No dia 18 de novembro houve mais um café filosófico na livraria Snob, em Lisboa. Deixo aqui o texto de apresentação e o áudio.

«No próximo Café Filosófico, mistura sustentável de conceitos e de postulados do quotidiano, falaremos sobre o possível, ou melhor, as categorias, filosóficas e não filosóficas, do possível. Se quisermos traduzir este último sintagma numa linguagem mais militante, talvez possamos escrever a seguinte pergunta: terá o mundo, agora totalmente fabricado por nós (Antropoceno), esgotado os possíveis, como quem esgota um qualquer recurso natural?

Evocaremos, e invocaremos, Gilles Deleuze, um filósofo do possível, porque trabalhou este conceito perspetivicamente, analisando-o, e usando-o, a partir de vários ângulos, acompanhado por Kierkegaard, Bergson, Nietzsche e, entre outros, Tournier.

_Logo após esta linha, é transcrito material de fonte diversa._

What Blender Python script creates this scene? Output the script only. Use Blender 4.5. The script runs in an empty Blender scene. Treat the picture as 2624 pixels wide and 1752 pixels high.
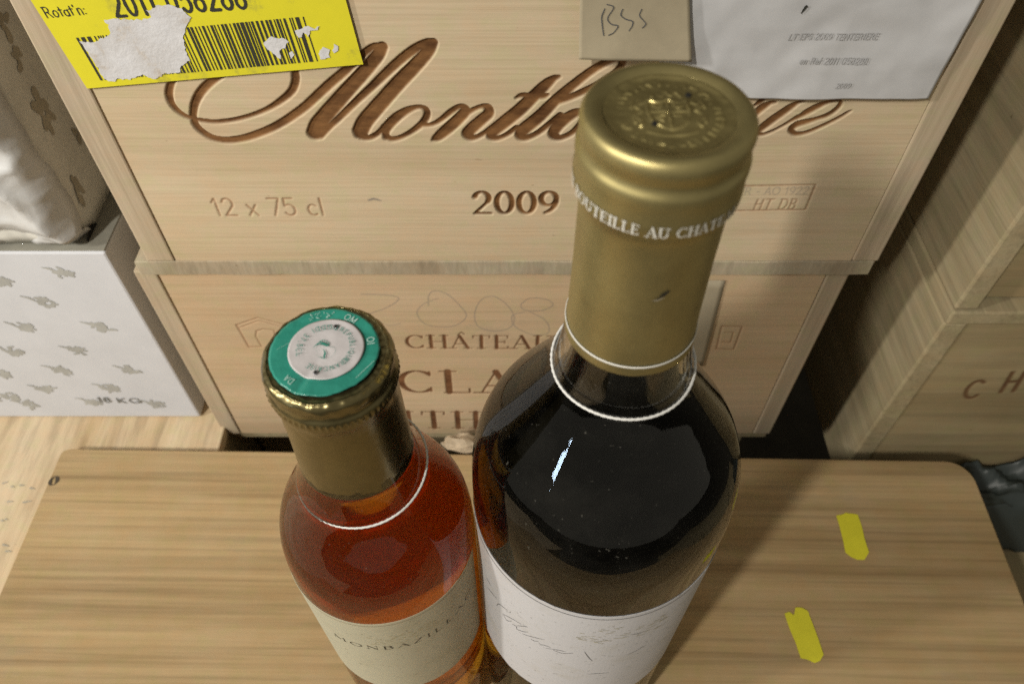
import bpy, bmesh, math, random
import numpy as np
from mathutils import Vector, Matrix, noise

scene = bpy.context.scene
C = scene.collection
rnd = random.Random(7)
PI = math.pi

# ------------------------------------------------------------------ camera
CAM_H, PITCH, FPX = 0.377, math.radians(51.8), 1975.0
cam = bpy.data.cameras.new('camera')
camo = bpy.data.objects.new('camera', cam)
C.objects.link(camo)
camo.location = (0, 0, CAM_H)
camo.rotation_euler = (PI / 2 - PITCH, 0, 0)
cam.sensor_width = 36
cam.lens = FPX / 2624 * 36
cam.clip_start, cam.clip_end = 0.01, 50
cam.dof.use_dof = True
cam.dof.focus_distance = 0.235
cam.dof.aperture_fstop = 27.1 / 1.4      # an opening of about 1.4 mm
scene.camera = camo

# ------------------------------------------------------------------ world and lamps
w = bpy.data.worlds.new('World')
scene.world = w
w.use_nodes = True
bg = w.node_tree.nodes['Background']
bg.inputs['Color'].default_value = (1.0, 0.93, 0.76, 1)
bg.inputs['Strength'].default_value = 0.24

def area(name, loc, target, sx, sy, power, col, spread=180):
    l = bpy.data.lights.new(name, 'AREA')
    l.shape = 'RECTANGLE'; l.size = sx; l.size_y = sy; l.energy = power; l.color = col
    o = bpy.data.objects.new(name, l); C.objects.link(o)
    o.location = loc
    o.rotation_euler = (Vector(target) - Vector(loc)).to_track_quat('-Z', 'Y').to_euler()
    l.spread = math.radians(spread)
    return o
area('room_light', (-1.05, -0.55, 0.95), (-0.20, 0.20, 0.10), 1.9, 1.6, 2.6, (1.0, 0.968, 0.90), 180)
area('doorway_light', (-1.173, -0.832, 0.19), (0.0105, 0.089, 0.2135), 0.11, 0.03, 0.30, (0.62, 0.80, 1.0), 180)
area('ceiling_tube', (-0.70, -0.72, 1.12), (-0.20, 0.24, 0.18), 0.06, 0.16, 3.2, (1.0, 0.95, 0.85), 80)
area('wall_tube', (-1.20, -0.30, 0.80), (-0.20, 0.24, 0.22), 0.08, 0.22, 2.4, (1.0, 0.96, 0.88), 90)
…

Inscrevendo-o na arte e na filosofia, mas também, sem gritar, na política. Daremos conta do filósofo do futuro nietzschiano, cuja obrigação é construir possíveis que intensifiquem a vida, o viver; bem como da intuição do autor, originada em parte na filologia, sobre como a vingança anula os possíveis que propõem um futuro sem ressentimento. Michel Foucault, num livro editado há pouco tempo em França, Le discours philosphique, também defende, ele que se interessou mais pelos sistemas das ideias e dos pensamentos, que a filosofia serve essencialmente para inaugurar o futuro.

Discutiremos igualmente as modalidades éticas que exigem uma responsabilidade pelo futuro, e com isso uma prudência na inauguração de possibilidades que, como na hybris grega (essa embriaguez desmedida, que autoriza, ou força, as maiores transgressões, como a de Édipo), seriam desafios demasiado pesados, ou simplesmente sopros estéreis, para as futuras gerações. Tanto mais difícil quanto a inflação narcísica atual (vivemos também no egoceno) forjou o quase conceito de síndroma de hybris, uma patologia que infeta cada vez mais pessoas, com muito ou pouco poder, bastando-lhes acreditar que, num determinado momento, são todo-poderosos.

Terminaremos com o estado da arte da utopia, desses não lugares onde cabem todos os possíveis.»